Konular dini motiflerden ziyade günlük hayattan, doğadan ve mitolojiden alınmış
Kanatlı dişi kaplan: Çok ender olarak işlenen bu efsanevi yaratığın başı, bacakları ve kuyruğu kaplana benzer, belirgin meme uçları sebebiyle dişi olduğu anlaşılmaktadır. Hayvanın iki büyük kanadı ve kafasında bir çift boynuzu vardır. Hayvanın ağzında, dişlerini geçirdiği koyu yeşil bir kertenkele görülmekte ve bu kertenkelenin bedeninden fışkıran kan ise dişlerin ölümcül gücünü sergilemektedir.
Bunca güzelliğe tanıklık ettikten sonra çıkışta bulunan müze marketten kendinize ve sevdiklerinize ufak hediyeler alabilirsiniz.
Ziyaretçilerini Arasta Pazar’ın içine çıkaran çıkış kapısı. Genelde giriş kapısını kaçıranlar kendilerini çıkış kapısında buluyor.
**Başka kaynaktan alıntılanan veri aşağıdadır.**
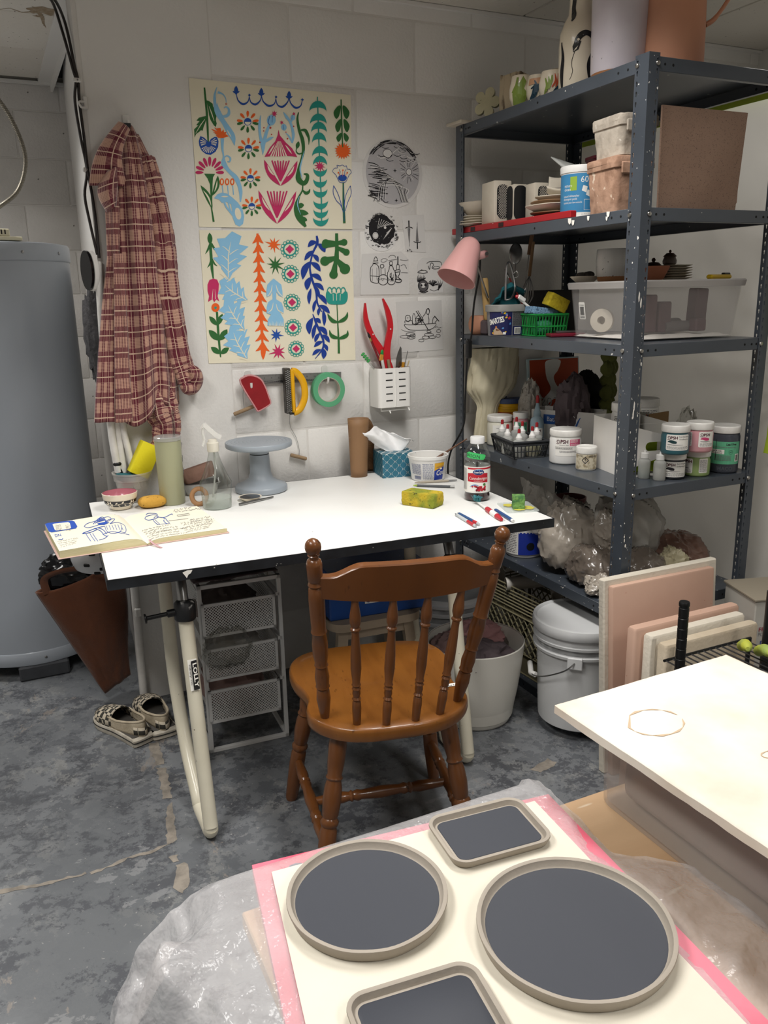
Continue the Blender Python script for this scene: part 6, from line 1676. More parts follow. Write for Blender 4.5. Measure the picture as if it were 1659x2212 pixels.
for sg,pts in ((1,[(1345,1020),(1342,1085),(1370,1150),(1408,1190),(1430,1250)]),(1,[(1345,1020),(1378,1080),(1400,1140),(1420,1215)]),(1,[(1490,1022),(1498,1090),(1470,1160),(1445,1240)]),(1,[(1490,1022),(1462,1075),(1445,1130),(1438,1200)])):f.stroke(pts,5,B_,4)
paper('painting','upper painting of folk style flowers, moons and four orange and green daisies',[(102,103),(1490,240),(1512,1397),(190,1375)],[(.378,1.950),(.899,1.942),(.891,1.532),(.376,1.532)],f,ART,cat='painting',group='gouache paintings')
# -- second painting
f=Art()
f.stroke([(222,120),(225,250),(238,420),(250,505)],[16,26,26,12],G);f.leaf((214,92),(222,200),46,G);f.curve([(222,190),(200,245),(175,285)],[20,18,3],G);f.curve([(230,190),(262,240),(292,265)],[20,18,3],G);f.curve([(232,330),(215,380),(195,408)],[14,14,3],G);f.curve([(238,330),(262,375),(286,392)],[14,14,3],G)
f.poly([(250,506),(285,515),(302,555),(298,620),(290,665),(306,712),(278,692),(260,718),(243,690),(202,716),(212,665),(198,620),(197,560),(215,518)],M_);f.lay=.0002;f.stroke([(248,600),(240,690)],[1,7],C_);f.stroke([(265,600),(270,690)],[1,6],C_);f.lay=0
f.ell(271,766,38,40,O_,20);f.lay=.0002;f.ell(271,768,12,mi=T_);f.lay=0
f.stroke([(285,806),(298,1000),(312,1150),(320,1210)],[20,22,18,10],G)
for p,q,w in (((285,925),(215,845),44),((292,925),(335,822),46),((305,1062),(210,968),60),((310,1062),(380,960),60),((315,1180),(230,1120),50),((318,1180),(396,1125),48)):f.leaf(p,q,w,G,0)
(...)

Arasta’da zamana tanıklık etmek
Müze geziniz bittiğinde çıkışta kendinizi yine bir diğer adı da sipahiler için ürünler sattığından dolayı Sipahiler Çarşısı olan Arasta Pazarın içinde bulursunuz. Bu pazar İstanbul’da bulunan tarihi çarşılar içerisinde pek fazla bilinmezse de son dönemlerde ürün çeşitliliğinin farklılaşmasıyla biraz hareketlenmeye başlamış. Hediyelik eşyalardan tutunda özel zevklere –özellikle satranç takımları ve takılar- hitap eden ürünlerin yanı sıra çini, seramik, çanta, ayakkabı, deri ve fular gibi her alanda farklı ürünlerin satıldığı dükkanlar çarşıda yoğun olarak bulunuyor.
Bunca güzelliği görüp alışverişinizi yaptıktan sonra şimdi sıra Arasta Pazar içinde bulunan kafelerde bir yorgunluk kahvesi içmeye geldi. Yıllar önce bu kafelerden birinde akşam saatlerine doğru bir semazen gösterisi izlemiştim.
Turistlerin yoğun ilgi gösterdiği bu semazen gösterileri halen devam ediyor mu bilmiyorum çünkü o an sormayı düşünemedim. Ama giden olursa sorsun ve varsa (bize de haber verin) bu farklı atmosfere tanıklık etsin isterim.